Monday, August 18, 2008

The Marathon is The Olympics

As I watch the women's marathon, it occurs to me that, more than any other event, The marathon's absence would make the Olympics seem like the Olympics light. Here, to finish first one must first finish. As I watch Dina Caster from the U.S. drop out from a foot injury, and the favorite Paula Ratcliffe from Britain, from the last Olympics collapsing in an emotional heap a scant 4 miles from the finish, suddenly the idea that Michael Phelps' run in with a pair of leaky goggles was anything close to being worthy of the term "courageous" seems ludicrous. Try to imagine Phelps (who has indeed earned his superstar status), a few meters from the finish, breaking down physically or emotionally and being unable to get there on his own power, and you start understanding what sets the marathon apart.

The marathon is everything the Olympics should be, courage, training, athletic ability, dedication, discipline, and passion. There are no judges to award victory based on frivolous aesthetics, no referees to soil the competition with amateurish errors, and no rules so complicated an interested viewer could watch the entire competition and have no idea who won. It is the runners, and the course, and little else. It has the most romantic story associated with it, and of course the most interesting history of how it came to be the distance it is.

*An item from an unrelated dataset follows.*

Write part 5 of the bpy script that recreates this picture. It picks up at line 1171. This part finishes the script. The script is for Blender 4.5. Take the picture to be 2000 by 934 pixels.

Long live the marathon, and a toast to everyone who competes in it.


Harriet said...

Just a comment: I agree with you about the marathon. But there are a couple of similar events:

the 50K racewalk where the walkers must not only finish the 31 mile event, but they must obey strict racewalking rules (not easy to do).

I've finished dozens of marathons (both as a walker and as a slow runner (3:33 is my best)) but I got DQ'ed at 23 miles of my 50K racewalk attempt.

Also there is the 10K swim this year, and that is very similar in duration to the marathon. But there is one difference: in the swim, you either finish or drown. :-) There is no walking it in!
(ok, there are lifeguards)

Devans00 said...

I love watching marathons and triathlons for the same reasons. To even attempt the event means that the athlete is already a finely tuned physical specimen. No one within spitting distance of being a couch potato participates.

The other reason is the psychological aspects. People who have no logical reason to keep going push through and accomplish amazing thing. It makes you know that deep inside of every human is probably a primal animal who can do wondrous things.

The last reason is watching human whippets who barely seem winded after running or swimming/biking/running over 20 miles. Some actually can sprint to the finish. Gosh.